You could argue, perhaps correctly, that Kitzhaber would have sworn allegiance to the fuel standard even if he'd never met Hayes. And it's true that Hayes herself would be an ardent advocate for environmental policy even without the six-figure inducement provided by the Clean Economy Development Center - about which the governor, like his constituents, may be learning only now. But these things happened, and the fog has spread inconveniently just as lawmakers are preparing to discuss policy desired by Hayes' benefactors. Even Kitzhaber can ask Oregonians to overlook only so much.

The fuel standard, which the Legislature set in motion way back in 2009, is opaque and costly. It seeks to reduce the "carbon intensity" of motor fuels by 10 percent over a 10-year period, carbon intensity referring to the global-warming emissions produced by a fuel during its entire life cycle, from pump to piston - or from cornfield to piston or windmill to electric motor. The program, stalled by a 2015 sunset date, would maximize the blending of ethanol and other biofuels into conventional gasoline and diesel. And because even such blending is unlikely to satisfy the program's carbon-reduction requirements over time, gas and diesel importers will have to buy credits sold by producers of alternative fuels. It's a roundabout way of taxing gasoline and diesel fuel to subsidize alternative road fuels and could, the Oregon Department of Environmental Quality estimates, boost fuel prices by 19 cents per gallon. Ethanol and biodiesel producers are very supportive.

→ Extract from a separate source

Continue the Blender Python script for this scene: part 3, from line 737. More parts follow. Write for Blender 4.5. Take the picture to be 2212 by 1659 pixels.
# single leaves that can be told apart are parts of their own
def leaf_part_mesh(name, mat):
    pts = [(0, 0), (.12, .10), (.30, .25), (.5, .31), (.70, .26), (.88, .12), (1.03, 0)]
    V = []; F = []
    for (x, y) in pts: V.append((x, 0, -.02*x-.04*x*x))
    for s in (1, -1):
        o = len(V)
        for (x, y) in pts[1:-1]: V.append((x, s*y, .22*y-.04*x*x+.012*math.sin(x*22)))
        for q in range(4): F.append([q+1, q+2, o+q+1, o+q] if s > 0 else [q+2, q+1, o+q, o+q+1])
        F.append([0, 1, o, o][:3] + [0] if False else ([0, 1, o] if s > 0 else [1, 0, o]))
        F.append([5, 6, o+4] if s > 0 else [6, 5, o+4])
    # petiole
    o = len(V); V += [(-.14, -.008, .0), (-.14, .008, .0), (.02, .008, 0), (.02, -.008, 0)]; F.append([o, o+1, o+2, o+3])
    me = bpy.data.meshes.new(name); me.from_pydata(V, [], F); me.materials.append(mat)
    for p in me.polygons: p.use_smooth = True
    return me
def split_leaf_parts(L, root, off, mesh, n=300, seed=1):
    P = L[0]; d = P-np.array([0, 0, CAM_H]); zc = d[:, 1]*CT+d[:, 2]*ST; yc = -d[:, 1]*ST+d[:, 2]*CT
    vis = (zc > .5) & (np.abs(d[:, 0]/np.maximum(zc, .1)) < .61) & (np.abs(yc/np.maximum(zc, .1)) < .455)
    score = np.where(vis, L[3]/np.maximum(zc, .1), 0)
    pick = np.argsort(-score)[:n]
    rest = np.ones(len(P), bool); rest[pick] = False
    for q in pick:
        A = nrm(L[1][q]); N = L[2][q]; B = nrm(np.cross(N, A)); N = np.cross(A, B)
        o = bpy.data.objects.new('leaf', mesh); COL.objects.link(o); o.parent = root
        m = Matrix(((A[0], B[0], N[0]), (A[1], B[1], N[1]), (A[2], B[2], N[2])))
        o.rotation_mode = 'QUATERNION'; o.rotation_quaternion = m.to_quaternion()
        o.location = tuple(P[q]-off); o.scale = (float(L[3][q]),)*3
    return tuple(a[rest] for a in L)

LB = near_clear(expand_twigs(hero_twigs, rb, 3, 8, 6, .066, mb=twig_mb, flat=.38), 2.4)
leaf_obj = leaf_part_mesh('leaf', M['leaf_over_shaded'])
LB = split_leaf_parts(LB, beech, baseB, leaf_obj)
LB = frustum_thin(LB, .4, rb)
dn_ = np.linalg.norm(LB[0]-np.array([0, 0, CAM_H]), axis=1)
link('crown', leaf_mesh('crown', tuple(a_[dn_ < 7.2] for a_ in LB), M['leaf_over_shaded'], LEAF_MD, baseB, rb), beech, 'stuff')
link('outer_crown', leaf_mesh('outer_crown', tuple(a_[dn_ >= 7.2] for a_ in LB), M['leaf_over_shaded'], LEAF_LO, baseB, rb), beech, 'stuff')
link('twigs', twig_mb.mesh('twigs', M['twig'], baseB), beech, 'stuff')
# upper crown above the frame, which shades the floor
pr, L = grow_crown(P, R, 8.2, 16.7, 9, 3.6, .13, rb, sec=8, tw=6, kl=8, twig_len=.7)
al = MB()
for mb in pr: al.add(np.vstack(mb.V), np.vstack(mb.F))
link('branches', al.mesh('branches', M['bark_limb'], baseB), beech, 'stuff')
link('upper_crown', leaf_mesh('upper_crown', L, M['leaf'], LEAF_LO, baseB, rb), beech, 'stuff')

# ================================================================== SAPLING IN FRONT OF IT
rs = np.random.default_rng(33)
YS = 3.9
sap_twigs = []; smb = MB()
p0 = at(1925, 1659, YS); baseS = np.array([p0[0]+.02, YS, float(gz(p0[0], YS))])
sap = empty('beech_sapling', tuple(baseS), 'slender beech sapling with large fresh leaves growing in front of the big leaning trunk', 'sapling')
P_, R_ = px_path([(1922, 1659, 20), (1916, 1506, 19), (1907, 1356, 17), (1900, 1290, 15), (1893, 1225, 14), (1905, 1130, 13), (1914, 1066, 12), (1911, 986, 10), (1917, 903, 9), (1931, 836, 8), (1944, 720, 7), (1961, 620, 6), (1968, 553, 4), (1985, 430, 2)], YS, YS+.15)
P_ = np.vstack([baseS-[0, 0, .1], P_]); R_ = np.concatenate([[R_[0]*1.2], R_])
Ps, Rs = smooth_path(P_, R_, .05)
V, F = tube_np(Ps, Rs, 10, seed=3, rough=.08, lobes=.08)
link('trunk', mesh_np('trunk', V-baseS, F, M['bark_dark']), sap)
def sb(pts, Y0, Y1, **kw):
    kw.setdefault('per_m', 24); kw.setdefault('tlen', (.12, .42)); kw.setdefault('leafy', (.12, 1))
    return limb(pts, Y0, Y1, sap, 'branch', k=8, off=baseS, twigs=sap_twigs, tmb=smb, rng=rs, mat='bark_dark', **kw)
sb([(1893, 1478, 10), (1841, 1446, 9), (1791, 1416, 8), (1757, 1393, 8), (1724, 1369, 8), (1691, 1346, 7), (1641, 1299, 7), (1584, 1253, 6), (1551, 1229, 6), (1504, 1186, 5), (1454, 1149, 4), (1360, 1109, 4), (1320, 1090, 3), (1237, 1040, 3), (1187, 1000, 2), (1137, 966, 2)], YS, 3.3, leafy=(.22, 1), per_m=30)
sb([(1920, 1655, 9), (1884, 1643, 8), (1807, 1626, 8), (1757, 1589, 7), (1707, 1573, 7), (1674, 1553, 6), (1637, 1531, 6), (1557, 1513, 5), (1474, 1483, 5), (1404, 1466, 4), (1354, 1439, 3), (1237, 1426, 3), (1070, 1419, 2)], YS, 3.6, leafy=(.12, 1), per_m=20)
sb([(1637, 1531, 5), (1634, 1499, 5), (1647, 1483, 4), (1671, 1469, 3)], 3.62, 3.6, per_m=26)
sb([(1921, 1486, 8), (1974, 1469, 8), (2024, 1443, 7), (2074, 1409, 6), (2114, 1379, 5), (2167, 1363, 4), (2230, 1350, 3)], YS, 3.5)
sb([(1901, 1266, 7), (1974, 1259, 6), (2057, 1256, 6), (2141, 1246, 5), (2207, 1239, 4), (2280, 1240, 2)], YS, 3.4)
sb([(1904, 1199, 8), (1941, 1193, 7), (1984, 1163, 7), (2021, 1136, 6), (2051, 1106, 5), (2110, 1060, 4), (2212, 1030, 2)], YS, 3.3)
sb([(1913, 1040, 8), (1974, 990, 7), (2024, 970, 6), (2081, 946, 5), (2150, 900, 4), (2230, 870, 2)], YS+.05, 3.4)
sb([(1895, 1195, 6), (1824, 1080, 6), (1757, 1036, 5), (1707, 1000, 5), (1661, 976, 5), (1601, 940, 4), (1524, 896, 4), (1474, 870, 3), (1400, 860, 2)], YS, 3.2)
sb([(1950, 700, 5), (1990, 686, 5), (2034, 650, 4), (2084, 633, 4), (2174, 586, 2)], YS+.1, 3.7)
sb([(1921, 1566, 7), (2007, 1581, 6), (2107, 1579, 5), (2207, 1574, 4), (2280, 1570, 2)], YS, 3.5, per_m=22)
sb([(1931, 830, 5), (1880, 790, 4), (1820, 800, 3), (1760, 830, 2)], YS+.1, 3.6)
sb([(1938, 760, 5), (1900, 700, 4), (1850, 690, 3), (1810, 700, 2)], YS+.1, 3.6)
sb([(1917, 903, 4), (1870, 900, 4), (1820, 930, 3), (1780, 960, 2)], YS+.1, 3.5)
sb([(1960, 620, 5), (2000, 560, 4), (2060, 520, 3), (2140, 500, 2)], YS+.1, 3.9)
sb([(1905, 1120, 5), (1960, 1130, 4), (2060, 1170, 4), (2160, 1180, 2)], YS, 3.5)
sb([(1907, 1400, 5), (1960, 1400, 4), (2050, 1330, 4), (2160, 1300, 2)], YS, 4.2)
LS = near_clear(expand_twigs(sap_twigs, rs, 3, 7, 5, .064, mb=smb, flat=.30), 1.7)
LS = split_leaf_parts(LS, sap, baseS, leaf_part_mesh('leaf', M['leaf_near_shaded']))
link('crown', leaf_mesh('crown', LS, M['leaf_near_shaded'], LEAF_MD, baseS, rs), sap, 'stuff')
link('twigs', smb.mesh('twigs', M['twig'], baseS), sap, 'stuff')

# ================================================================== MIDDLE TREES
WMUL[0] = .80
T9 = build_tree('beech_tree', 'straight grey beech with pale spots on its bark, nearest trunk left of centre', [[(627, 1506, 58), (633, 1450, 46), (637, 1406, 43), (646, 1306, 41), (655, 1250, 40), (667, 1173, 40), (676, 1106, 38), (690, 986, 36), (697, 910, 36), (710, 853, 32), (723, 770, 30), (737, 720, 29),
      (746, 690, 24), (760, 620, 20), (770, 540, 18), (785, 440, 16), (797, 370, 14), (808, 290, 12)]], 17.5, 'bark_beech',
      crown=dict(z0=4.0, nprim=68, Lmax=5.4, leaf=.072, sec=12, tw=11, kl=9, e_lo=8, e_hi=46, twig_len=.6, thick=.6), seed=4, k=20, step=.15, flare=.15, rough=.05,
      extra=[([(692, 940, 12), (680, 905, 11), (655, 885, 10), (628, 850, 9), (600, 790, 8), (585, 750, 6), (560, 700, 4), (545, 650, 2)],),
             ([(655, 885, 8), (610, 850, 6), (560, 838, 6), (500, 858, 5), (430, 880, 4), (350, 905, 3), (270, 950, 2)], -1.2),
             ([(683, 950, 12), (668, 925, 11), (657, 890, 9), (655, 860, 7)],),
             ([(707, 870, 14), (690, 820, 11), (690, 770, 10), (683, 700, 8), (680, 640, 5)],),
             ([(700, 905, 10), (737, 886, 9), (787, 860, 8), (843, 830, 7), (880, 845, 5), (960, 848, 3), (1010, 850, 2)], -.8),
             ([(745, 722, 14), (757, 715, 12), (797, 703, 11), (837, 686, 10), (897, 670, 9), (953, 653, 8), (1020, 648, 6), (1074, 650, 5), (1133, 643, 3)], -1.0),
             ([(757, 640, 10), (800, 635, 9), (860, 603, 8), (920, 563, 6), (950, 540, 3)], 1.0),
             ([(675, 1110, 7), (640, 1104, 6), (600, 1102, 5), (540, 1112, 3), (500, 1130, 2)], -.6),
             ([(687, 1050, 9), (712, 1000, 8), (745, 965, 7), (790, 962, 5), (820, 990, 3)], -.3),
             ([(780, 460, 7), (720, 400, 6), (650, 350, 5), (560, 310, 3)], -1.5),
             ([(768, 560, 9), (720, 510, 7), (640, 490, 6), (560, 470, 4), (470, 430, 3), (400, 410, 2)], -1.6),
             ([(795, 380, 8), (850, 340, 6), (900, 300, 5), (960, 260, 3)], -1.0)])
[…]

The beauty of this de facto tax from a supportive policy maker's perspective is that the cost would be rolled seamlessly into the price at the pump rather than segregated clearly, as is the state's gas tax. Most Oregonians would never know they were paying it, even as they coughed up an extra dollar or two every time they filled up their tanks. Opacity is rarely a quality of good public policy.

Nonetheless, the governor and program supporters have claimed time and again that the standard would save Oregonians up to $1.6 billion in fuel costs over a decade. Naturally, they conveniently fail to mention that achieving such savings, according to the report from which they plucked their number, would require the expenditure of an extra $1.6 billion on alternative fuel vehicles. Opacity sold by half-truths is cause for alarm.

Monday's public hearing on Senate Bill 324, which would remove the fuel standard's sunset date, looms. Questions about the program's opacity and its costs will now be complicated by those regarding Hayes' recently acknowledged income from a fuel-standard advocate. Lurking in the background, meanwhile, will be the viability of a plain-vanilla transportation-funding package that might have bipartisan support - unless lawmakers double-tax their constituents by implementing the low carbon fuel standard.

During last fall's gubernatorial campaign, former Kitzhaber communications director Nkenge Harmon Johnson wrote a guest column about her time in the governor's office, where, she says, "I voiced concerns about the first lady, the overlap of campaign and state advisers, and the ways they interacted with state business." But she was told, she says, "that as long as things were good it did not matter whether things were right."

Well, it does matter. By killingSB 324, and with it the low-carbon fuel standard, lawmakers can at once rescue their constituents from a bad policy and themselves from the first couple's creeping fog.